Means testing of winter fuel allowance would be damaging and inefficient

4 June 2013


GREEN Party leader Natalie Bennett has criticised the suggestion today by the Shadow Chancellor Ed Balls that Labour if it wins the 2015 election would means test the winter fuel allowance.

Natalie said: "Universal benefits have great value in ensuring social unity - a sense that everyone benefits from the welfare state, directly as well as indirectly. The payments cost about 2% of the welfare budget - destroying this principle for a small cost saving is taking a very dangerous path."

Natalie added: "Additionally, the practical effect of introducing the administrative measures necessary to implement the cut would heavily cut into savings. And we know that as with the complex pension credit system, many who should be receiving payments fail to get them when they are means tested.

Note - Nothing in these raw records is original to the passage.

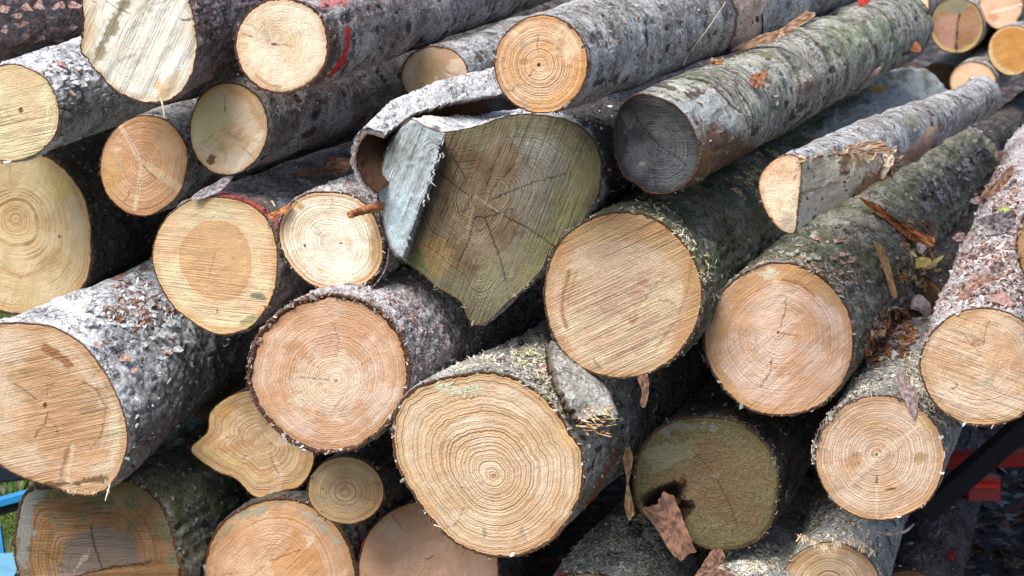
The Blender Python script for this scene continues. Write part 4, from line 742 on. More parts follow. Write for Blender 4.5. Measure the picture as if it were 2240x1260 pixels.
# crumbs and frayed bark round the rims
def rimbits(k, n, th0, th1, pal, size=(.004, .014)):
    f = LOGS[k]['bark'].data; NTc_ = {'N': 300, 'V': 280}.get(k, 224); P = np.array([f.vertices[3*NTc_+j].co[:] for j in range(NTc_)])
    j = (np.arange(n)*7919+rnd.randint(0, 9999, n)) % NTc_; th = (-112+360*j/NTc_)
    ok = (vn(np.stack([j*.07, j*0+n*.1, j*0.], -1), 3) > rnd.uniform(.2, .75, n)) & (((th-th0) % 360) < ((th1-th0) % 360 or 360)); c = P[j[ok]]; rad = c/np.linalg.norm(c, axis=1, keepdims=True)
    c = c+rad*rnd.uniform(-.004, .006, (len(c), 1))+np.array([0, .01, 0])*rnd.uniform(-.2, 1.6, (len(c), 1))+np.array(LOGS[k]['base'])
    soup('bark_crumbs', c, size, pal, 'stuff', parent=LOGS[k], nrm=rad, asp=(2, .5))
DK = [(.06, .04, .03), (.14, .08, .05), (.22, .14, .1)]; LT = [(.38, .35, .3), (.5, .45, .37), (.24, .2, .16), (.14, .09, .06)]
for k in 'BCEJKLMIHPQRSTUFG': rimbits(k, 260, 0, 359.9, DK, (.003, .009))
rimbits('S', 900, 20, 250, [(.22, .18, .17), (.3, .27, .27), (.13, .07, .05), (.1, .06, .04)], (.005, .014)); rimbits('O', 500, -60, 140, LT); rimbits('P', 500, 60, 200, LT)
rimbits('X', 900, 40, 190, LT, (.005, .018)); rimbits('V', 500, 0, 359.9, [(.08, .05, .04), (.26, .22, .18), (.2, .12, .08)], (.003, .009)); rimbits('W', 500, 0, 359.9, [(.2, .2, .1), (.28, .27, .2), (.1, .07, .04)], (.004, .012))
rimbits('N', 500, 180, 340, [(.2, .22, .12), (.3, .32, .22), (.06, .05, .04)], (.005, .014)); rimbits('Z', 400, 0, 359.9, [(.25, .27, .2), (.4, .42, .38), (.15, .09, .05)], (.005, .014))
# sawdust and chips
def dust(name, poly, n, keys, label, size=(.005, .015), pal=None, cat='sawdust', asp=(2.4, .45)):
    poly = np.array(poly, float); lo, hi = poly.min(0), poly.max(0); pts = []; nr = []
    P = rnd.uniform(lo, hi, (n*4, 2)); d = polyd(P, poly); cl = fbm(np.concatenate([P/34, P[:, :1]*0+n], 1), 3, 4); P = P[(d > 0) & (rnd.rand(len(P)) < (sstep(0, 25, d)+.12)*(.12+sstep(.42, .6, cl)))][:n]
    for px, py in P:
        l, nn, o = cast(px, py)
        if l is None or (keys and (o.name not in OWN or OWN[o.name][0] not in keys or (OWN[o.name][1] == 'f' and keys != 'faces'))): continue
        pts.append(l+nn*.0015); nr.append(nn)
    if len(pts) > 5: soup(name, np.array(pts), size, pal or [(.72, .64, .48), (.8, .76, .66), (.55, .46, .32), (.62, .6, .55), (.2, .14, .09)], 'stuff', label, cat, nrm=np.array(nr), asp=asp)
dust('sawdust', [(930, 830), (960, 760), (1060, 735), (1180, 715), (1215, 800), (1260, 900), (1230, 920), (1150, 830), (1040, 806)], 3200, 'V', 'pale wood chips scattered over the bark of the biggest log')
dust('sawdust', [(1790, 950), (1820, 860), (1890, 770), (2010, 760), (2060, 880), (2080, 960), (2010, 880), (1930, 860), (1850, 880)], 2200, 'X', 'cream chips heaped on the bark above the round end at the lower right')
dust('sawdust', [(1130, 1262), (1200, 1180), (1330, 1130), (1420, 1120), (1480, 1262)], 3200, ['CC'], 'pale chips lying thick on the red painted log at the bottom edge')
dust('sawdust', [(1480, 1262), (1530, 1205), (1700, 1190), (1710, 1262)], 1100, ['DD'], 'white chips on the bark along the bottom edge below the mossy end')
dust('sawdust', [(1720, 1200), (1770, 1080), (1900, 1110), (1910, 1200)], 500, 'Y', 'fine white dust on the bark over the half hidden end at the bottom')
dust('sawdust', [(1320, 470), (1360, 420), (1460, 440), (1560, 560), (1600, 640), (1550, 690), (1500, 540), (1400, 470)], 1100, 'O', 'yellowish chips along the bark rim of the big saw lined end', pal=[(.6, .55, .36), (.72, .64, .48), (.34, .36, .18), (.5, .42, .25), (.15, .11, .07)])
dust('sawdust', [(1560, 640), (1620, 560), (1740, 530), (1900, 590), (1880, 660), (1720, 565)], 700, 'P', 'brownish chips along the rim of the end with the warm brown crescent', pal=[(.4, .3, .2), (.6, .55, .48), (.2, .1, .06), (.5, .28, .12), (.3, .25, .24)])
dust('sawdust', [(1100, 730), (1200, 770), (1260, 900), (1290, 930), (1220, 900), (1120, 810)], 500, 'V', 'greenish chips beside the torn stub of the biggest log', pal=[(.4, .42, .25), (.2, .22, .1), (.6, .55, .4)])
dust('sawdust', [(2030, 690), (2080, 560), (2180, 330), (2240, 300), (2240, 700), (2150, 668)], 1500, 'Q', 'pinkish bark scales lying over the steep scaly log', (.005, .018), [(.36, .24, .22), (.48, .42, .42), (.3, .18, .15), (.55, .52, .52), (.12, .07, .06)], asp=(1.5, .6), cat='bark scales')
dust('sawdust', [(940, 840), (1000, 830), (1070, 845), (1060, 870), (980, 870)], 260, None, 'yellow grey crumbs stuck on top of the biggest end', (.004, .009), [(.6, .58, .42), (.45, .44, .3)])
dust('sawdust', [(180, 700), (300, 580), (420, 690), (380, 720), (250, 760)], 380, 'R', 'rust brown scales on the pale flaky bark at the left', (.006, .02), [(.22, .1, .06), (.6, .64, .68), (.33, .17, .12), (.5, .52, .55)], asp=(1.5, .6), cat='bark scales')
dust('bark_litter', [(1890, 760), (1905, 700), (1950, 670), (2000, 680), (2010, 740), (1975, 790), (1900, 800)], 900, None, 'heap of rust coloured bark scraps in the gap left of the steep scaly log', (.012, .042), [(.32, .12, .05), (.45, .2, .09), (.2, .09, .06), (.42, .4, .38), (.14, .1, .08), (.5, .35, .2)], 'bark scraps', (1.8, .5))
dust('bark_litter', [(1950, 620), (1970, 470), (2050, 480), (2060, 560), (2030, 650)], 260, None, 'ochre and rust scraps caught between the crescent log and the scaly one', (.010, .032), [(.34, .15, .06), (.2, .12, .08), (.4, .36, .2), (.12, .1, .09)], 'bark scraps', (1.8, .5))
dust('gravel_heap', [(1990, 420), (2080, 330), (2180, 250), (2160, 330), (2090, 450), (2010, 480)], 500, None, 'grey bark crumbs deep behind the slim split log', (.010, .03), [(.25, .24, .27), (.4, .36, .4), (.12, .11, .12)], 'bark scraps', (1.4, .7))

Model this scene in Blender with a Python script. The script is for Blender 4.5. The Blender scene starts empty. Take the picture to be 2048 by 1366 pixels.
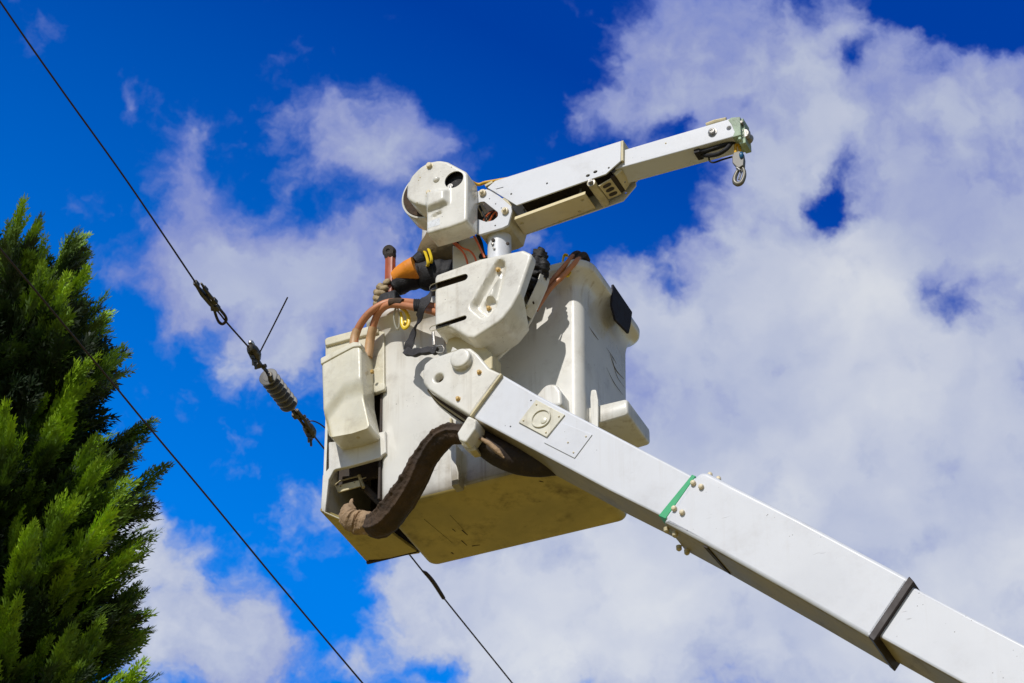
import bpy, bmesh, math, random
import numpy as np
from mathutils import Vector, Matrix, noise
from mathutils.geometry import delaunay_2d_cdt
random.seed(7); np.random.seed(7)
R = math.radians
SC = bpy.context.scene
COL = SC.collection

# ---------------------------------------------------------------- camera
CAM = Vector((0, 0, 1.6)); PITCH = R(35.5); FPX = 6900.0
cd = bpy.data.cameras.new('camera'); cam = bpy.data.objects.new('camera', cd); COL.objects.link(cam)
cam.location = CAM; cam.rotation_euler = (math.pi/2 + PITCH, 0, 0)
cd.sensor_width = 36; cd.lens = FPX/2048*36; cd.clip_start = .1; cd.clip_end = 4000
cd.dof.use_dof = True; cd.dof.focus_distance = 16.0; cd.dof.aperture_fstop = 13.0
SC.camera = cam
SC.view_settings.view_transform = 'Standard'; SC.view_settings.look = 'None'
SC.view_settings.exposure = 0.0; SC.view_settings.gamma = 1.0
FW = Vector((0, math.cos(PITCH), math.sin(PITCH))); UP = Vector((0, -math.sin(PITCH), math.cos(PITCH))); RT = Vector((1, 0, 0))
def ray(x, y): return FW + RT*((x-1024)/FPX) + UP*((683-y)/FPX)
# the lift's own frame: a runs along the bucket's long side, s away from the viewer, z up
YAW = R(24)
E1 = Vector((math.cos(YAW), -math.sin(YAW), 0)); E2 = Vector((math.sin(YAW), math.cos(YAW), 0)); E3 = Vector((0, 0, 1))
O = CAM + ray(773, 1015).normalized()*16.0
EM = Matrix((E1, E2, E3)).transposed()
def fr(P): d = Vector(P)-O; return Vector((d.dot(E1), d.dot(E2), d.z))
def wo(f): return O + EM @ Vector(f)
CF = fr(CAM)
def rf(x, y): d = ray(x, y); return Vector((d.dot(E1), d.dot(E2), d.z))
def L(x, y, s): d = rf(x, y); t = (s-CF.y)/d.y; return CF + d*t
def LA(x, y, a): d = rf(x, y); t = (a-CF.x)/d.x; return CF + d*t
def LZ(x, y, z): d = rf(x, y); t = (z-CF.z)/d.z; return CF + d*t
def LH(x, y, h): d = ray(x, y); return fr(CAM + d*(h/d.z))      # h metres above the camera

# ---------------------------------------------------------------- sun + sky
l = (E1*0.055 + E2*1.0 + E3*(-0.93)).normalized()
sd = bpy.data.lights.new('sun', 'SUN'); sun = bpy.data.objects.new('sun', sd); COL.objects.link(sun)
sd.energy = 3.5; sd.angle = R(.53); sd.color = (1, .96, .90)
sun.rotation_euler = l.to_track_quat('-Z', 'Y').to_euler(); sun.location = (-20, -30, 40)
sv = -l; SUN_EL = math.asin(sv.z); SUN_ROT = math.atan2(sv.x, sv.y)

W = bpy.data.worlds.new('World'); SC.world = W; W.use_nodes = True
nt = W.node_tree; nt.nodes.clear()
class NT:
    def __init__(s, t): s.t = t
    def n(s, ty, **k):
        nd = s.t.nodes.new(ty)
        for a, b in k.items():
            if a.startswith('i_'):
                key = a[2:]; key = int(key) if key.isdigit() else key.replace('_', ' ')
                if hasattr(b, 'is_output') or isinstance(b, bpy.types.NodeSocket): s.t.links.new(b, nd.inputs[key])
                else: nd.inputs[key].default_value = b
            else: setattr(nd, a, b)
        return nd
    def math(s, op, a, b=None, c=None, clamp=False):
        nd = s.t.nodes.new('ShaderNodeMath'); nd.operation = op; nd.use_clamp = clamp
        for i, v in enumerate((a, b, c)):
            if v is None: continue
            if isinstance(v, bpy.types.NodeSocket): s.t.links.new(v, nd.inputs[i])
            else: nd.inputs[i].default_value = v
        return nd.outputs[0]
    def vm(s, op, a, b=None):
        nd = s.t.nodes.new('ShaderNodeVectorMath'); nd.operation = op
        for i, v in enumerate((a, b)):
            if v is None: continue
            if isinstance(v, bpy.types.NodeSocket): s.t.links.new(v, nd.inputs[i])
            else: nd.inputs[i].default_value = v
        return nd
    def mr(s, v, a, b, c=0, d=1, smooth=True):
        nd = s.t.nodes.new('ShaderNodeMapRange'); nd.interpolation_type = 'SMOOTHSTEP' if smooth else 'LINEAR'
        s.t.links.new(v, nd.inputs[0])
        for i, q in enumerate((a, b, c, d)): nd.inputs[i+1].default_value = q
        return nd.outputs[0]
    def mix(s, f, a, b, mode='MIX'):
        nd = s.t.nodes.new('ShaderNodeMix'); nd.data_type = 'RGBA'; nd.blend_type = mode; nd.clamp_factor = True
        for i, v in ((0, f), (6, a), (7, b)):
            if isinstance(v, bpy.types.NodeSocket): s.t.links.new(v, nd.inputs[i])
            else: nd.inputs[i].default_value = v if i == 0 else (*v[:3], 1)
        return nd.outputs[2]
w = NT(nt)
geo = w.n('ShaderNodeTexCoord').outputs['Generated']
sky = w.n('ShaderNodeTexSky', sky_type='NISHITA', sun_disc=False, sun_elevation=SUN_EL, sun_rotation=SUN_ROT, altitude=200, air_density=1.0, dust_density=.3, ozone_density=3.0)
skyc = w.n('ShaderNodeHueSaturation', i_Saturation=1.55, i_Value=.92, i_Hue=.505, i_Color=sky.outputs[0]).outputs[0]
fwd = w.vm('DOT_PRODUCT', geo, tuple(FW)).outputs['Value']; fws = w.math('MAXIMUM', fwd, .05)
uu = w.math('DIVIDE', w.vm('DOT_PRODUCT', geo, (1, 0, 0)).outputs['Value'], fws)
vv = w.math('DIVIDE', w.vm('DOT_PRODUCT', geo, tuple(UP)).outputs['Value'], fws)
K = FPX/1000
cv = w.n('ShaderNodeCombineXYZ', i_X=w.math('MULTIPLY', uu, K), i_Y=w.math('MULTIPLY', vv, -K)).outputs[0]
warpn = w.n('ShaderNodeTexNoise', i_Vector=cv, i_Scale=3.6, i_Detail=6.0, i_Roughness=.62)
warp = w.vm('SCALE', w.vm('SUBTRACT', warpn.outputs['Color'], (.5, .5, .5)).outputs[0]); warp.inputs['Scale'].default_value = .21
cvw = w.vm('ADD', cv, warp.outputs[0]).outputs[0]
sx = w.n('ShaderNodeSeparateXYZ', i_Vector=cv)
gt = w.math('ADD', w.math('MULTIPLY', sx.outputs[0], -.4), w.math('MULTIPLY', sx.outputs[1], .8))
gt = w.mr(w.math('ADD', gt, .48), 0, 1, 0, 1, False)                       # the air brightens towards the lower left
tint = w.mix(gt, (.25, .73, 1.58), (.25, 2.5, 2.95))
skyc = w.mix(1.0, skyc, tint, 'MULTIPLY')
raw = w.mix(1.0, sky.outputs[0], (.80, .84, .88), 'MULTIPLY')
skyc = w.mix(w.mr(w.vm('LENGTH', cv).outputs['Value'], 1.3, 2.4, 0, 1), skyc, raw)
# clouds as they stand in this part of the sky: (x, y, rx, ry, weight)
BL = [(1560, 170, 420, 260, 1.15), (1360, 130, 230, 190, .6), (1900, 380, 420, 360, 1.3), (1700, 640, 500, 350, 1.25), (1500, 560, 260, 200, .6),
      (1300, 620, 200, 180, .45), (1750, 900, 600, 450, 1.3), (1400, 900, 420, 330, .9), (1500, 1200, 850, 340, 1.4), (1900, 1250, 400, 300, .8), (1300, 1300, 420, 200, .5), (1000, 1250, 330, 210, .75), (900, 1190, 190, 130, .5),
      (1980, 900, 300, 300, .5), (1160, 230, 90, 80, .45), (2040, 200, 160, 160, .6), (1330, 20, 220, 110, .4), (1560, 320, 240, 120, .5),
      (690, 240, 160, 115, .95), (830, 300, 200, 95, .95), (640, 200, 90, 60, .3), (700, 340, 170, 80, .5), (750, 420, 150, 130, .35),
      (370, 285, 60, 60, .5), (345, 360, 110, 85, .7), (430, 390, 120, 80, .5), (255, 230, 28, 40, .42),
      (430, 520, 280, 135, .9), (620, 540, 300, 180, .95), (380, 590, 170, 130, .5), (560, 650, 260, 150, .65), (760, 560, 180, 140, .5), (500, 740, 160, 100, .42),
      (520, 850, 80, 110, .5), (640, 830, 90, 90, .3), (900, 430, 90, 130, .35), (1085, 480, 120, 60, .45), (1240, 520, 120, 70, .3),
      (280, 1080, 170, 130, .8), (370, 1220, 250, 200, 1.1), (500, 1330, 260, 140, .8), (620, 1040, 90, 100, .25), (250, 1000, 90, 60, .4), (690, 1080, 60, 60, .3),
      (1680, 380, 125, 100, -1.3), (1665, 415, 70, 50, -.6), (1725, 325, 80, 60, -.5), (1905, 600, 150, 95, -1.2), (1930, 670, 100, 60, -.7), (1375, 590, 80, 80, -.85), (1500, 640, 60, 50, -.4),
      (1710, 120, 75, 60, -.8), (1800, 20, 90, 70, -.6), (1960, 40, 150, 95, -1.2), (1480, 235, 90, 45, -.7), (1340, 250, 75, 35, -.7), (1290, 440, 150, 110, -.9),
      (1400, 330, 130, 70, -.6), (480, 455, 70, 40, -.35), (640, 430, 90, 50, -.4), (1020, 90, 170, 170, -.6), (900, 1330, 120, 50, -.5), (680, 1250, 110, 110, -.6), (440, 640, 50, 40, -.3)]
fld = None
for (x, y, rx, ry, wt) in BL:
    d = w.vm('SUBTRACT', cvw, ((x-1024)/1000, (y-683)/1000, 0)).outputs[0]
    d = w.vm('MULTIPLY', d, (1000/rx, 1000/ry, 0)).outputs[0]
    r_ = w.vm('LENGTH', d).outputs['Value']
    v = w.mr(r_, 0, 1.25, wt, 0)
    fld = v if fld is None else w.math('ADD', fld, v)
fld = w.math('MINIMUM', fld, 1.75)
nA = w.n('ShaderNodeTexNoise', i_Vector=cvw, i_Scale=5.5, i_Detail=10.0, i_Roughness=.57).outputs['Fac']
nD = w.n('ShaderNodeTexNoise', i_Vector=cvw, i_Scale=19.0, i_Detail=6.0, i_Roughness=.62).outputs['Fac']
nB = w.n('ShaderNodeTexNoise', i_Vector=geo, i_Scale=3.0, i_Detail=8.0, i_Roughness=.6).outputs['Fac']
nC = w.n('ShaderNodeTexNoise', i_Vector=cvw, i_Scale=2.1, i_Detail=4.0, i_Roughness=.5).outputs['Fac']
far = w.mr(w.vm('LENGTH', cv).outputs['Value'], 1.3, 2.2, 0, 1)           # beyond the modelled patch: scattered fair-weather clouds
gen = w.math('MULTIPLY', w.mr(nB, .50, .66), far)
dens = w.math('ADD', w.math('ADD', fld, gen), w.math('ADD', w.math('MULTIPLY', w.math('SUBTRACT', nA, .5), 2.5), w.math('MULTIPLY', w.math('SUBTRACT', nD, .5), .75)))
alpha = w.mr(dens, .22, 1.06)
alpha = w.math('MULTIPLY', alpha, .95)
ramp = w.n('ShaderNodeValToRGB', i_Fac=w.math('ADD', w.math('ADD', w.math('MULTIPLY', w.math('MINIMUM', dens, 1.6), .33), w.math('ADD', w.math('MULTIPLY', sx.outputs[1], .34), .15)), w.math('MULTIPLY', w.math('ADD', w.math('SUBTRACT', nC, .5), w.math('MULTIPLY', w.math('SUBTRACT', nA, .5), .28)), 1.35)))
cr = ramp.color_ramp; cr.elements[0].position = .10; cr.elements[0].color = (.16, .225, .60, 1)
cr.elements[1].position = 1.0; cr.elements[1].color = (.72, .745, .79, 1)
e = cr.elements.new(.38); e.color = (.30, .35, .62, 1); e = cr.elements.new(.62); e.color = (.47, .52, .68, 1)
CLK = 10.0
cl = w.mix(1.0, ramp.outputs[0], (CLK, CLK, CLK), 'MULTIPLY')
fin = w.mix(alpha, skyc, cl)
bg = w.n('ShaderNodeBackground', i_Color=fin, i_Strength=.10)
w.n('ShaderNodeOutputWorld', i_Surface=bg.outputs[0])
W.cycles.sampling_method = 'MANUAL'; W.cycles.sample_map_resolution = 512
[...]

"What we need are simple, clear universal benefits - at best the Green Party policy of a citizen's or basic income - with the money being recovered from the wealthy through fair, transparent taxes."

Mr Balls also refused today to say that Labour if in power would reverse the Tory/Lib Dem government's cuts to child benefit for the wealthy.

Natalie said: "This is disturbing. It was Labour women MPs who fought hard for this benefit after the Second World War, in recognition of the fact that household income is not always equally, or at all, available to all members of the household, and that raising a child deserves special state recognition. To throw away this principle is a fundamental betrayal of the principles on which the Labour Party was founded."

She added that the overall tone of Mr Ball's speech was also cause for concern.

"Just as the consensus is growing that government austerity is entirely the wrong direction, as concluded by the International Monetary Fund, not usually known as a champion of government spending, Mr Balls appears to be suggesting that a future Labour government would follow George Osborne's cleared failed economic prescription.

"We need to invest in the future, to make our economy and society fit for our low-carbon future, which means spending money not just on essential infrastructure such as home insulation and public transport, but maintaining and improving benefit levels to tackle poverty, reduce inequality and more fairly share the wealth of our society."